## Given instruction
Return the lines exactly as they stand, from the first of the material through the line containing "0.12, 0.025), vscale=1.0)".

## Data segment

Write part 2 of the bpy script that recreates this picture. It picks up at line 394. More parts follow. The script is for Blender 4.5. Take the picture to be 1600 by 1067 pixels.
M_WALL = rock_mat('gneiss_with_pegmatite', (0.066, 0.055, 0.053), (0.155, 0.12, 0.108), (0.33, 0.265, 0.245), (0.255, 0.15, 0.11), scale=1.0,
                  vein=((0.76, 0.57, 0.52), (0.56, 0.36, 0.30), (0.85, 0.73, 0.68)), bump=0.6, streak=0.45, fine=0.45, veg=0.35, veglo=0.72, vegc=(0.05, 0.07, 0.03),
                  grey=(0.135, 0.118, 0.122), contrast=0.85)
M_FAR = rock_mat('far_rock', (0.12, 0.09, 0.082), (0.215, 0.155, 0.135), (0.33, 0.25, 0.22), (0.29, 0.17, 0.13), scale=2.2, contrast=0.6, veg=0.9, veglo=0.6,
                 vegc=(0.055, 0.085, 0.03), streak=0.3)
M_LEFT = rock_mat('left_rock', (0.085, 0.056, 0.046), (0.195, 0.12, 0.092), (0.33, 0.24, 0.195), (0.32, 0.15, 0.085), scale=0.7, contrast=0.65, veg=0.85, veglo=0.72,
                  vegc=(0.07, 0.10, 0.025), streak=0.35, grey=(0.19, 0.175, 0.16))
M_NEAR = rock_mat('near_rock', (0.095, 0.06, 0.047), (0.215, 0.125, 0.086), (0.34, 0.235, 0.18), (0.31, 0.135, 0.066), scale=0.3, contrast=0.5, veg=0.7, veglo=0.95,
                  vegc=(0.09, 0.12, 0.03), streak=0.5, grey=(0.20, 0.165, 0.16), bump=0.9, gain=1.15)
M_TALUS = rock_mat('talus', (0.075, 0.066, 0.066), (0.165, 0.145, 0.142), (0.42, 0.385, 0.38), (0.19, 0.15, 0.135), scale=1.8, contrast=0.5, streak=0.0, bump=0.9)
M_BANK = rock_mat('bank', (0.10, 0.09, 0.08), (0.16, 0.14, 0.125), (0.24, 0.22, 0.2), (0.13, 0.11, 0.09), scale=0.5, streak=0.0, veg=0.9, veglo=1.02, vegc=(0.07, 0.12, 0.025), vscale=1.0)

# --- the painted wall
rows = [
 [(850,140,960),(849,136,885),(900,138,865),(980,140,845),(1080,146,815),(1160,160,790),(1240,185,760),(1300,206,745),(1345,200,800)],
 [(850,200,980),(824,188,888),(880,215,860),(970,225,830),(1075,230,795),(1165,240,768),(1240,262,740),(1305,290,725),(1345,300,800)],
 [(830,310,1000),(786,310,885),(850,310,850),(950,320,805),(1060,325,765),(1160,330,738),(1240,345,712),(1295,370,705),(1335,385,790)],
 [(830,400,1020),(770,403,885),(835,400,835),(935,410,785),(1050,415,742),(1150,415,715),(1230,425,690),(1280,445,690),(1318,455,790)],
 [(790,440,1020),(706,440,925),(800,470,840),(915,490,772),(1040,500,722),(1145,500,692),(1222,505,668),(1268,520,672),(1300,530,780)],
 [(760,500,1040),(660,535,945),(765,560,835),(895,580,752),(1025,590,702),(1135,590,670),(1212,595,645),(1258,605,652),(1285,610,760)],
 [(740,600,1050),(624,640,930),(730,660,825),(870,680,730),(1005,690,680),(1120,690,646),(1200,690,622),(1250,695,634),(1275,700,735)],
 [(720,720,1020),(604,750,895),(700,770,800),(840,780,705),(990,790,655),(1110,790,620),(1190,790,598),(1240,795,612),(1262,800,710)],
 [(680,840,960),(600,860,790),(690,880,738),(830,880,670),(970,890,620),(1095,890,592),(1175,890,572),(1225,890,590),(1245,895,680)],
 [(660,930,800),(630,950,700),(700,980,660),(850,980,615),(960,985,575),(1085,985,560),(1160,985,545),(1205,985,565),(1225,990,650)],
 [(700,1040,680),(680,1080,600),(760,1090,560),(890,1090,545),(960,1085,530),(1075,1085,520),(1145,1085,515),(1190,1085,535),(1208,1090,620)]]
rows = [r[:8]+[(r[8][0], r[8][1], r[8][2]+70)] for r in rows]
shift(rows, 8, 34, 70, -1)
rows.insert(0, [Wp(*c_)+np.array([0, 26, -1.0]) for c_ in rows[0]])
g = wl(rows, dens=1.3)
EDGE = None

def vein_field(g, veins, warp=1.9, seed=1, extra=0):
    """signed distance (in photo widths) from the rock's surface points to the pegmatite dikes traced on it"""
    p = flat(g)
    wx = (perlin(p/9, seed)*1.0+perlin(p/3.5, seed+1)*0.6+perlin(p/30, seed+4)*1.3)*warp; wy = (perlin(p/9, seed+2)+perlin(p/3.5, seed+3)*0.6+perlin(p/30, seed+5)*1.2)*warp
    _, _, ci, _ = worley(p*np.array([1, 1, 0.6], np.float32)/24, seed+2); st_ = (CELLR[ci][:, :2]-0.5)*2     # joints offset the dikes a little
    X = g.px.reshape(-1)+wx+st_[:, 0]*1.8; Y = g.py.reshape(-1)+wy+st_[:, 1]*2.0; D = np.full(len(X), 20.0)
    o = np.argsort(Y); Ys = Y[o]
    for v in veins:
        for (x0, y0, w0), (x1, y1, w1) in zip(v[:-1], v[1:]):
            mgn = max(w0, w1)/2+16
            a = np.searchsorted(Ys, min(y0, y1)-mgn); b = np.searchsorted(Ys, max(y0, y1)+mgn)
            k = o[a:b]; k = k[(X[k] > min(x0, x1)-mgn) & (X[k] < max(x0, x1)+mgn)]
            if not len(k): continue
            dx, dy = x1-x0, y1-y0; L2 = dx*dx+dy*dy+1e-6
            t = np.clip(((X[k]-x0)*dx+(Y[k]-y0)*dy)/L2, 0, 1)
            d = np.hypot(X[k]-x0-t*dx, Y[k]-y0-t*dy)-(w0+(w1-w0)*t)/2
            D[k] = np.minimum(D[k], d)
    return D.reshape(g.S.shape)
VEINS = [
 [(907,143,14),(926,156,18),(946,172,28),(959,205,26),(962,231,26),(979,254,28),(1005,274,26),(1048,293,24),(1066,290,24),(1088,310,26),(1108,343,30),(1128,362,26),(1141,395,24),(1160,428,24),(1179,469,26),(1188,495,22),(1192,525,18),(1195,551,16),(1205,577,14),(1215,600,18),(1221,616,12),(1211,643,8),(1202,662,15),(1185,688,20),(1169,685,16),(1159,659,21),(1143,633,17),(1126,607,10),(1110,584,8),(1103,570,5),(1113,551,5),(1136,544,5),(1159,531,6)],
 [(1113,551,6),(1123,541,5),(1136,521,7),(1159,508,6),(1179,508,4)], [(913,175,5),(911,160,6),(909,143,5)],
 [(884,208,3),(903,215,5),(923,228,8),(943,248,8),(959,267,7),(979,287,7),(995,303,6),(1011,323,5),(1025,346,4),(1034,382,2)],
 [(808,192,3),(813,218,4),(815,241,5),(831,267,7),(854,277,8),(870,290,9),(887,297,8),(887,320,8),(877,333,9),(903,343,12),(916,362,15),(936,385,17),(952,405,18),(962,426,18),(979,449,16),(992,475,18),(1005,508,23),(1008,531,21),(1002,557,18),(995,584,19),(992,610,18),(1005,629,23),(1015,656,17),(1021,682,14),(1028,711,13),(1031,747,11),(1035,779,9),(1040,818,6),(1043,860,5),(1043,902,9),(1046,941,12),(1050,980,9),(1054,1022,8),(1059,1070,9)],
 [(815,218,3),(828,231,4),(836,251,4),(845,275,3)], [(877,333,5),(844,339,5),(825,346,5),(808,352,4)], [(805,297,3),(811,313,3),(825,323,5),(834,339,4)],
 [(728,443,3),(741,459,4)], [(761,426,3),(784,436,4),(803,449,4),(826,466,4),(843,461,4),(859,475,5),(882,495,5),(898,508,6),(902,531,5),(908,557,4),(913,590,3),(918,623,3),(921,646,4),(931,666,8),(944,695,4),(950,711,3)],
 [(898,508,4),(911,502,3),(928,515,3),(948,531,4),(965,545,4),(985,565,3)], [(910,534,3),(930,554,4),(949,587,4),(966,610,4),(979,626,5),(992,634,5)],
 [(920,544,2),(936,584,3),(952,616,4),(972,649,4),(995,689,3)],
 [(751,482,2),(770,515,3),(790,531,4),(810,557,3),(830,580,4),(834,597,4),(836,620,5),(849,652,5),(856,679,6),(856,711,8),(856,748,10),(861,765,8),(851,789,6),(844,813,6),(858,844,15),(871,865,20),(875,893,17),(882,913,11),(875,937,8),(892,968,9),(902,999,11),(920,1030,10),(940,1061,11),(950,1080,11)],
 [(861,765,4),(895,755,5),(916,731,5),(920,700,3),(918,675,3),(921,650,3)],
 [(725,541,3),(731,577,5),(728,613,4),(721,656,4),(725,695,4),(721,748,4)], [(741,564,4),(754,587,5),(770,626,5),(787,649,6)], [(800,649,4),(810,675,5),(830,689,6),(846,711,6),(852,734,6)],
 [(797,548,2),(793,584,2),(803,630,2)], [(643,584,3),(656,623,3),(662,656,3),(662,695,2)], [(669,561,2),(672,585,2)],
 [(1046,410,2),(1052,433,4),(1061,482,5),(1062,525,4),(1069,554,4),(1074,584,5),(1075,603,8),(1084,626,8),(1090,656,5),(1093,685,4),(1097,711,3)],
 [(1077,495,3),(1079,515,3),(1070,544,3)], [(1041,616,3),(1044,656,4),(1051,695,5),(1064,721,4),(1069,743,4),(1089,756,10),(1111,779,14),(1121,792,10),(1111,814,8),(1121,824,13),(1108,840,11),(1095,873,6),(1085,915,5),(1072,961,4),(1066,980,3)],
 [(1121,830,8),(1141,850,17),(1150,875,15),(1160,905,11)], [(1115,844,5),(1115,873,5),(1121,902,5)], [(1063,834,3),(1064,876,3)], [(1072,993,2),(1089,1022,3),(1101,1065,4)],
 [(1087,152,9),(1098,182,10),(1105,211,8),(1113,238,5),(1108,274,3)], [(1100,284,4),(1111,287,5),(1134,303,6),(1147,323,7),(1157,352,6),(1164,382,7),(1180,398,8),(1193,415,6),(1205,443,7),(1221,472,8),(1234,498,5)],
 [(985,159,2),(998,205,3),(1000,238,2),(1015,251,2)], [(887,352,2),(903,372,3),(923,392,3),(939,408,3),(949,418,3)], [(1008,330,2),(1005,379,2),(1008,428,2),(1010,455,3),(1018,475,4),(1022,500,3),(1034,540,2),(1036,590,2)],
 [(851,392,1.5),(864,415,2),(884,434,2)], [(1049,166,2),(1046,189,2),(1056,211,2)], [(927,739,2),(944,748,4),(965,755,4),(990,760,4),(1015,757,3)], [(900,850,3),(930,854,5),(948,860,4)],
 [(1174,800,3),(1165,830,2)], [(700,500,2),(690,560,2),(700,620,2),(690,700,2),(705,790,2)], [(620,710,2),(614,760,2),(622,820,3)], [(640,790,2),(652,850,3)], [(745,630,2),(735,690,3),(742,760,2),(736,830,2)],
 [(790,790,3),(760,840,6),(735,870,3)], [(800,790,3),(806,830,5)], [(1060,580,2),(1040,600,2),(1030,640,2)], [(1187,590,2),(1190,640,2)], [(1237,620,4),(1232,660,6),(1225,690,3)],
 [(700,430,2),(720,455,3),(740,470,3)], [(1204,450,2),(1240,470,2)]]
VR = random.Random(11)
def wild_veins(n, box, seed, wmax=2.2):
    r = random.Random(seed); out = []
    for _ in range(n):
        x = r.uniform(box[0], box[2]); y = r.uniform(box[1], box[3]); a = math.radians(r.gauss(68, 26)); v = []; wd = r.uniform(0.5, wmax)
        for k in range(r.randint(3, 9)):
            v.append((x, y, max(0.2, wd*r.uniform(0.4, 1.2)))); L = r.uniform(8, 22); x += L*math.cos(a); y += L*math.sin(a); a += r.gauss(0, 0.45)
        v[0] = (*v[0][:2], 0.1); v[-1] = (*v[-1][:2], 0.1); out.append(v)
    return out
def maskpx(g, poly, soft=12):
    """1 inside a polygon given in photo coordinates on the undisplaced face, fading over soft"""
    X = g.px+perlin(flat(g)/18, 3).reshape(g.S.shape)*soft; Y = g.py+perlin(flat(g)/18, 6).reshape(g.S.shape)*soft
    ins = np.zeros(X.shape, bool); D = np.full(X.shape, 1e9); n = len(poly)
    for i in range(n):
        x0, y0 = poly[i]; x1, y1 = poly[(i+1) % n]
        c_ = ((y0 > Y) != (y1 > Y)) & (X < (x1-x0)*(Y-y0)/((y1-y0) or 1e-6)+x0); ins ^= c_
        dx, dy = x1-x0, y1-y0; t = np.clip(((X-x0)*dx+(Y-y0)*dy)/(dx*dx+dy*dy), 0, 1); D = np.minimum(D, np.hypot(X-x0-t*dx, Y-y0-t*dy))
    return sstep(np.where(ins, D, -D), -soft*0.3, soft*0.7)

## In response
Write part 2 of the bpy script that recreates this picture. It picks up at line 394. More parts follow. The script is for Blender 4.5. Take the picture to be 1600 by 1067 pixels.
M_WALL = rock_mat('gneiss_with_pegmatite', (0.066, 0.055, 0.053), (0.155, 0.12, 0.108), (0.33, 0.265, 0.245), (0.255, 0.15, 0.11), scale=1.0,
                  vein=((0.76, 0.57, 0.52), (0.56, 0.36, 0.30), (0.85, 0.73, 0.68)), bump=0.6, streak=0.45, fine=0.45, veg=0.35, veglo=0.72, vegc=(0.05, 0.07, 0.03),
                  grey=(0.135, 0.118, 0.122), contrast=0.85)
M_FAR = rock_mat('far_rock', (0.12, 0.09, 0.082), (0.215, 0.155, 0.135), (0.33, 0.25, 0.22), (0.29, 0.17, 0.13), scale=2.2, contrast=0.6, veg=0.9, veglo=0.6,
                 vegc=(0.055, 0.085, 0.03), streak=0.3)
M_LEFT = rock_mat('left_rock', (0.085, 0.056, 0.046), (0.195, 0.12, 0.092), (0.33, 0.24, 0.195), (0.32, 0.15, 0.085), scale=0.7, contrast=0.65, veg=0.85, veglo=0.72,
                  vegc=(0.07, 0.10, 0.025), streak=0.35, grey=(0.19, 0.175, 0.16))
M_NEAR = rock_mat('near_rock', (0.095, 0.06, 0.047), (0.215, 0.125, 0.086), (0.34, 0.235, 0.18), (0.31, 0.135, 0.066), scale=0.3, contrast=0.5, veg=0.7, veglo=0.95,
                  vegc=(0.09, 0.12, 0.03), streak=0.5, grey=(0.20, 0.165, 0.16), bump=0.9, gain=1.15)
M_TALUS = rock_mat('talus', (0.075, 0.066, 0.066), (0.165, 0.145, 0.142), (0.42, 0.385, 0.38), (0.19, 0.15, 0.135), scale=1.8, contrast=0.5, streak=0.0, bump=0.9)
M_BANK = rock_mat('bank', (0.10, 0.09, 0.08), (0.16, 0.14, 0.125), (0.24, 0.22, 0.2), (0.13, 0.11, 0.09), scale=0.5, streak=0.0, veg=0.9, veglo=1.02, vegc=(0.07, 0.12, 0.025), vscale=1.0)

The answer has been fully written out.